While the distributed systems at
AWS are built on core principles of distributed system
design for consensus, verification, and
scaling, translating theory into real production systems
requires serious engineering effort and some key
innovations. We will discuss the bruises we proudly
earned along the way and the instrumental real world
lessons that helped us transform theoretically sound
systems into production services like DynamoDB. These
insights include techniques for mitigating failures by
limiting the blast radius of individual system
components, leveraging eventual consistency while also
applying consistency wherever it is appropriate,
simulating failures (such as network partitions or
datacenter failures) that have been proven in practice,
and how we’ve used core distributed systems fundamentals
to build highly scalable, performant, durable,
and resilient systems. We’ll share the fundamental
tenets that define DynamoDB, SQS, and SNS as truly
Internet-scale services.
Speaker's bio:
Khawaja Shams, Head of Engineering for NoSQL at Amazon Web Services. He is a passionate distributed systems engineer, loves to code, and all it takes to distract him is a refreshing discussion around coding a new distributed systems app. Together, Swami and Khawaja are on a mission to redefine NoSQL, again!
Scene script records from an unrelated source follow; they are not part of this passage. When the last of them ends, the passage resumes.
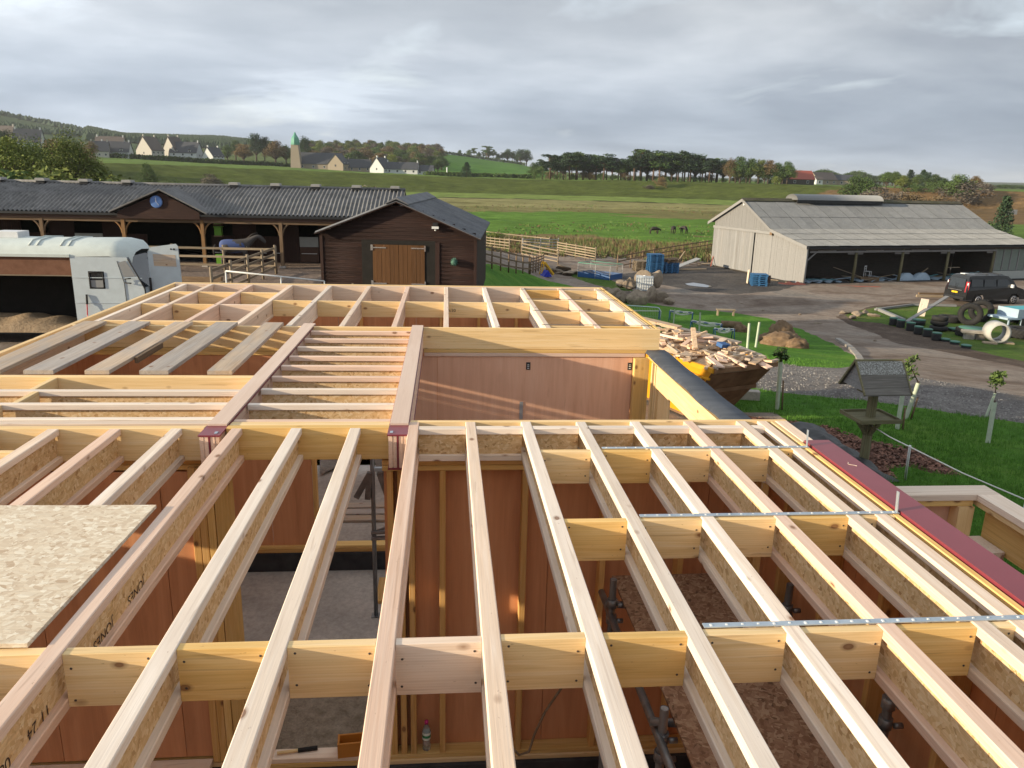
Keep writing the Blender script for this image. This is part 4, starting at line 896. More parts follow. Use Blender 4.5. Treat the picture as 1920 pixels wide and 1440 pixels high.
while kx < Lb: m.add([(kx, 8.45, 6.14), (kx + .14, 8.45, 6.14), (kx + .14, 8.8, 6.40), (kx, 8.8, 6.40), (kx, 9.15, 6.20), (kx + .14, 9.15, 6.20)], [(0, 1, 2, 3), (3, 2, 5, 4)]); m.box(kx + .05, kx + .13, 8.42, 8.5, 6.09, 6.2); kx += .16
tag(m.obj('ridge_tiles', 'roof_moss', brn), kind='stuff')
m = MB(); vs = [];
for k in range(2):
    for t in np.linspace(0, math.pi, 9): vs.append((4.9 + k * 9.6 - (0.0), 8.8 - .85 * math.cos(t), 6.30 + .50 * math.sin(t)))
m.add(vs, [(j, j + 1, j + 10, j + 9) for j in range(8)] + [tuple(range(9)), tuple(range(17, 8, -1))], 0, True); m.box(4.95, 14.45, 8.0, 8.05, 6.0, 6.34, 1); m.obj('ridge_ventilator', ['vent_metal', 'dark_metal'], brn)
# open front
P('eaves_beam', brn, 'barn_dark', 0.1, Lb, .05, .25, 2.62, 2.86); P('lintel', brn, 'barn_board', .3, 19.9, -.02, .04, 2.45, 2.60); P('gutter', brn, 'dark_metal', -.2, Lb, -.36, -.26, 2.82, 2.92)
for x in (4.94, 9.73, 14.66, 19.84):
    m = MB().tube([(x - .08, .12, 0), (x + rnd.uniform(-.05, .05), .12, 1.3), (x, .12, 2.7)], [.13, .12, .10], 10); m.obj('post', 'moss_wood', brn)
    P('header_block', brn, 'barn_board', x - .75, x + .75, .18, .24, 2.28, 2.44)
MB().beam((.15, 0, 1.9), (.95, 0, 2.55), .09, .09).obj('knee_brace', 'barn_board', brn)
for x in (2.4, 7.2, 12.0): P('strip_light', brn, 'white_paint', x - .85, x + .85, .5, .62, 2.48, 2.58)
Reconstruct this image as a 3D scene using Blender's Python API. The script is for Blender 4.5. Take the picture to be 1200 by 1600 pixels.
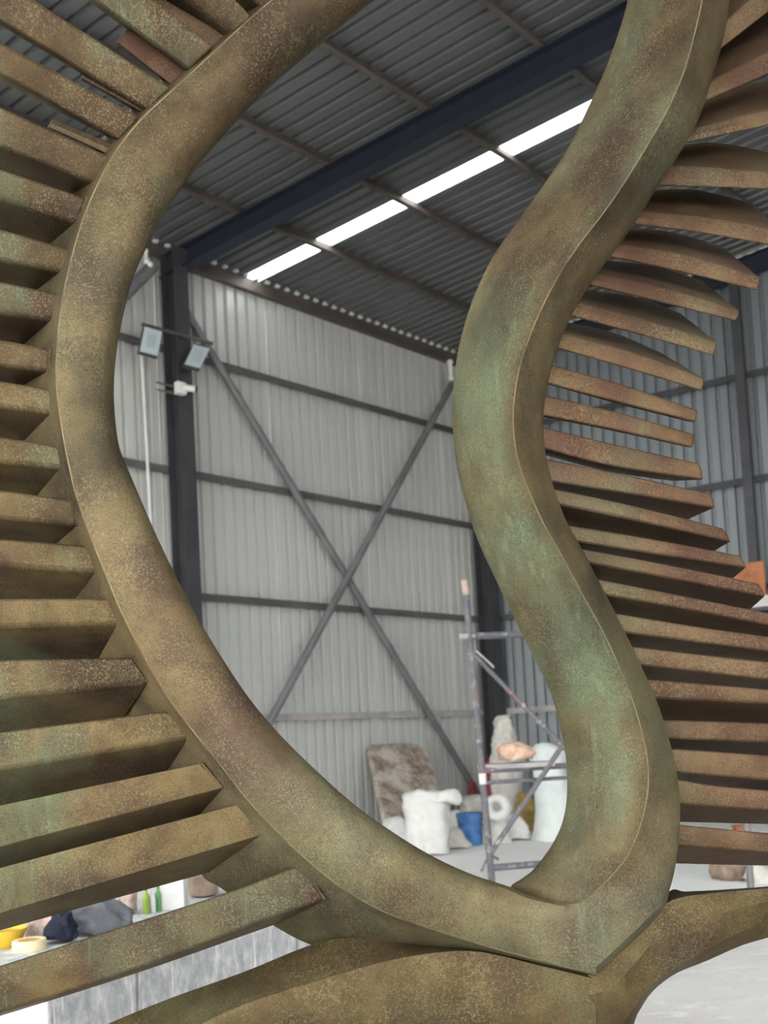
import bpy, bmesh, math, random
from mathutils import Vector, noise

for o in list(bpy.data.objects):
    bpy.data.objects.remove(o, do_unlink=True)
SC = bpy.context.scene
COL = SC.collection
random.seed(7)

# ------------------------------------------------------------------ camera
F = 1500.0; PX = 600.0; PY = 1082.0          # focal length and principal point, in pixels of 1200x1600
TH = math.radians(3.0); RO = math.radians(3.0)
CAM = Vector((0, 0, 1.5))
_r = Vector((1, 0, 0)); _u = Vector((0, -math.sin(TH), math.cos(TH))); FW = Vector((0, math.cos(TH), math.sin(TH)))
RT = _r * math.cos(RO) - _u * math.sin(RO)
UP = _u * math.cos(RO) + _r * math.sin(RO)
cd = bpy.data.cameras.new('camera'); cam = bpy.data.objects.new('camera', cd); COL.objects.link(cam)
from mathutils import Matrix
m = Matrix.Identity(4)
for i in range(3):
    m[i][0] = RT[i]; m[i][1] = UP[i]; m[i][2] = -FW[i]; m[i][3] = CAM[i]
cam.matrix_world = m
cd.sensor_fit = 'AUTO'; cd.sensor_width = 36.0
cd.lens = F / 1600.0 * 36.0
cd.shift_x = 0.0; cd.shift_y = (PY - 800.0) / 1600.0
cd.clip_start = 0.05; cd.clip_end = 300
cd.dof.use_dof = True; cd.dof.focus_distance = 2.5; cd.dof.aperture_fstop = 4.2
SC.camera = cam

# ------------------------------------------------------------------ world, light, exposure
w = bpy.data.worlds.new('world'); SC.world = w; w.use_nodes = True
bg = w.node_tree.nodes['Background']
bg.inputs[0].default_value = (1.0, 0.99, 0.965, 1); bg.inputs[1].default_value = 1.6
SC.view_settings.view_transform = 'Standard'; SC.view_settings.look = 'None'
SC.view_settings.exposure = 2.15; SC.view_settings.gamma = 1.0
SC.view_settings.use_curve_mapping = False


# ------------------------------------------------------------------ projection helpers (used to lay the place out at its real distances)
def ray(x, y): return FW + RT * ((x - PX) / F) - UP * ((y - PY) / F)
def P(x, y, d): return CAM + ray(x, y) * d
def on_floor(x, y):
    d = ray(x, y); return CAM + d * (-CAM.z / d.z)
def on_plane(x, y, p, n):
    d = ray(x, y); return CAM + d * ((p - CAM).dot(n) / d.dot(n))
def hdir(x):
    k = (FW.z + RT.z * (x - PX) / F) / UP.z
    return ray(x, PY + k * F).normalized()
def at_height(x, y, z):
    d = ray(x, y); return CAM + d * ((z - CAM.z) / d.z)
Z = Vector((0, 0, 1))


# ------------------------------------------------------------------ materials
def new_mat(name):
    mt = bpy.data.materials.new(name); mt.use_nodes = True
    nt = mt.node_tree
    return mt, nt, nt.nodes['Principled BSDF']

def nd(nt, typ, **kw):
    n = nt.nodes.new(typ)
    for k, v in kw.items():
        if k.startswith('i_'):
            n.inputs[k[2:].replace('_', ' ')].default_value = v
        else:
            setattr(n, k, v)
    return n

def ramp(nt, src, stops):
    r = nt.nodes.new('ShaderNodeValToRGB')
    el = r.color_ramp.elements
    while len(el) < len(stops): el.new(0.5)
    for e, (p, c) in zip(el, stops):
        e.position = p
        e.color = (c, c, c, 1) if isinstance(c, (int, float)) else (*c, 1)
    nt.links.new(src, r.inputs[0])
    return r.outputs[0]

def mix(nt, fac, a, b, blend='MIX'):
    n = nt.nodes.new('ShaderNodeMix'); n.data_type = 'RGBA'; n.blend_type = blend
    for sock, v in ((n.inputs[0], fac), (n.inputs[6], a), (n.inputs[7], b)):
        if isinstance(v, (int, float)): sock.default_value = v
        elif isinstance(v, tuple): sock.default_value = (*v, 1)
        else: nt.links.new(v, sock)
    return n.outputs[2]

def mathn(nt, op, a, b=0.0):
    n = nt.nodes.new('ShaderNodeMath'); n.operation = op
    for s, v in zip(n.inputs, (a, b)):
        if isinstance(v, (int, float)): s.default_value = v
        else: nt.links.new(v, s)
    return n.outputs[0]

def coord(nt, scale=(1, 1, 1), loc=(0, 0, 0)):
    tc = nt.nodes.new('ShaderNodeTexCoord'); mp = nt.nodes.new('ShaderNodeMapping')
    mp.inputs['Scale'].default_value = scale; mp.inputs['Location'].default_value = loc
    nt.links.new(tc.outputs['Object'], mp.inputs[0])
    return mp.outputs[0]

def noise_tex(nt, vec, scale, detail=3, rough=0.55):
    n = nd(nt, 'ShaderNodeTexNoise'); n.inputs['Scale'].default_value = scale
    n.inputs['Detail'].default_value = detail; n.inputs['Roughness'].default_value = rough
    nt.links.new(vec, n.inputs['Vector'])
    return n.outputs[0]

def plain(name, col, rough=0.6, metal=0.0, var=0.25, vs=6.0, bump=0.0, bs=40.0):
    mt, nt, b = new_mat(name)
    v = coord(nt)
    n = noise_tex(nt, v, vs, 5)
    lo = tuple(c * (1 - var) for c in col); hi = tuple(min(1, c * (1 + var)) for c in col)
    c = ramp(nt, n, [(0.3, lo), (0.7, hi)])
    nt.links.new(c, b.inputs['Base Color'])
    b.inputs['Roughness'].default_value = rough; b.inputs['Metallic'].default_value = metal
    if bump:
        bp = nd(nt, 'ShaderNodeBump'); bp.inputs['Strength'].default_value = bump
        bp.inputs['Distance'].default_value = 0.01
        nt.links.new(noise_tex(nt, v, bs, 4), bp.inputs['Height']); nt.links.new(bp.outputs[0], b.inputs['Normal'])
    return mt

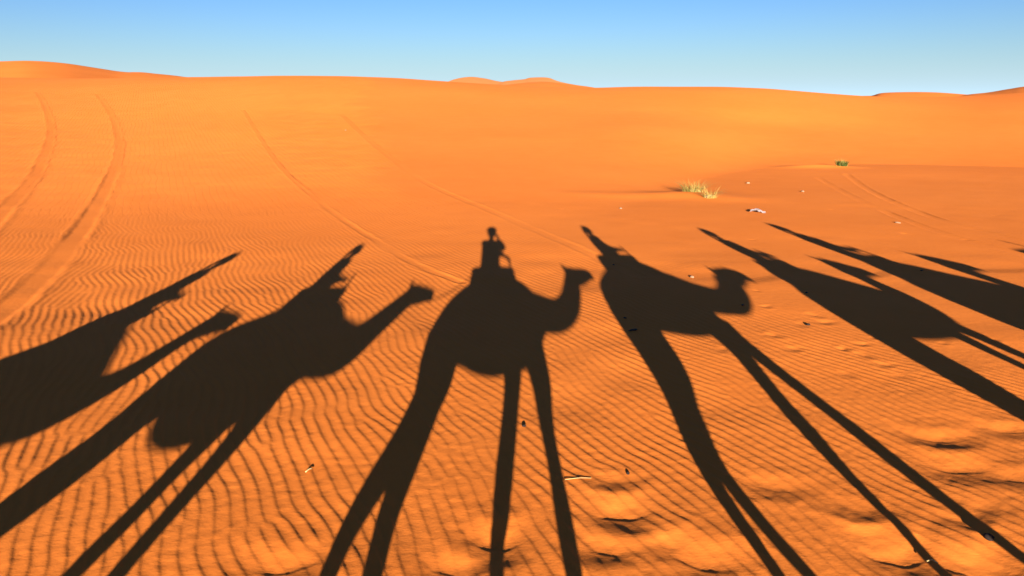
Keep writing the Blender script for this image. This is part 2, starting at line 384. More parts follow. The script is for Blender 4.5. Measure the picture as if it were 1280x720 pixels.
# ------------------------------------------------------------------ sand sheet (polar grid, finest where the relief is seen close up)
def build_ground():
    rs = [0.0, 0.6, 1.2, 1.8, 2.3]
    r = 2.6
    while r < 6500:
        rs.append(r)
        if r < 3.1: dr = 0.03
        elif r < 6.5: dr = 0.0155
        elif r < 12: dr = 0.0155 + (r - 6.5) / 5.5 * 0.014
        elif r < 26: dr = 0.0295
        elif r < 112: dr = 0.0295 + (r - 26) * 0.0052
        else: dr = (r - 112) * 0.06 + 0.45
        r += dr
    rs = np.array(rs)
    half = R(47.0); nf = 950
    a_f = np.linspace(-half, half, nf)
    a_s = half + (math.pi * 2 - 2 * half) * np.linspace(0, 1, 70)[1:-1]
    ang = np.concatenate([a_f, a_s]); na = len(ang); nr = len(rs)
    A, Rr = np.meshgrid(ang, rs[1:])
    x = (Rr * np.sin(A)).ravel(); y = (Rr * np.cos(A)).ravel()
    hh, mk = relief(x, y, True); z = macro(x, y) + hh; rr = np.hypot(x, y)
    mk = mk * sstep(20, 32, rr)
    co = np.empty(((nr-1) * na + 1, 3), np.float32); co[0] = (0, 0, 0)
    co[1:, 0] = x; co[1:, 1] = y; co[1:, 2] = z
    i = np.arange(nr - 2)[:, None]; j = np.arange(na)[None, :]; j2 = (j + 1) % na
    q = np.stack([1 + i*na + j + 0*j2, 1 + i*na + j2, 1 + (i+1)*na + j2, 1 + (i+1)*na + j], -1).reshape(-1, 4)[:, ::-1]
    tri = np.stack([np.zeros(na, int), 1 + (np.arange(na) + 1) % na, 1 + np.arange(na)], -1)
    me = bpy.data.meshes.new('sand_ground')
    me.vertices.add(len(co)); me.vertices.foreach_set('co', co.ravel())
    nl = q.size + tri.size; me.loops.add(nl); me.loops.foreach_set('vertex_index', np.concatenate([q.ravel(), tri.ravel()]).astype(np.int32))
    nfc = len(q) + len(tri); me.polygons.add(nfc)
    ls = np.concatenate([np.arange(len(q)) * 4, len(q) * 4 + np.arange(len(tri)) * 3]).astype(np.int32)
    me.polygons.foreach_set('loop_start', ls)
    me.update(calc_edges=True)
    at = me.attributes.new('far_ripple', 'FLOAT', 'POINT'); at.data.foreach_set('value', np.concatenate([[0.0], mk]).astype(np.float32))
    print('ground verts', len(co), 'rings', nr)
    o = mesh_obj('sand_ground', me, M_sand); setp(o, kind='structure')
build_ground()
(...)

Khawaja also serves as the Technical Assistant to Charlie Bell, VP of Utility Computing at AWS. Prior to joining Amazon, Khawaja led the Data Services team at NASA Jet Propulsion Laboratory, where he owned distributed systems for tactical operations of dozens of missions across NASA including the Curiosity Mars rover, Voyager, Deep Space Network, Cassini, and International Space Station. Khawaja was one of the key leaders influencing cloud adoption across NASA and advised multiple government agencies and enterprises on Cloud Computing. Khawaja owned development of the data processing pipelines for all Mars images as they are beamed backed to earth and pushed out to global community of scientist, operators, as well as the public.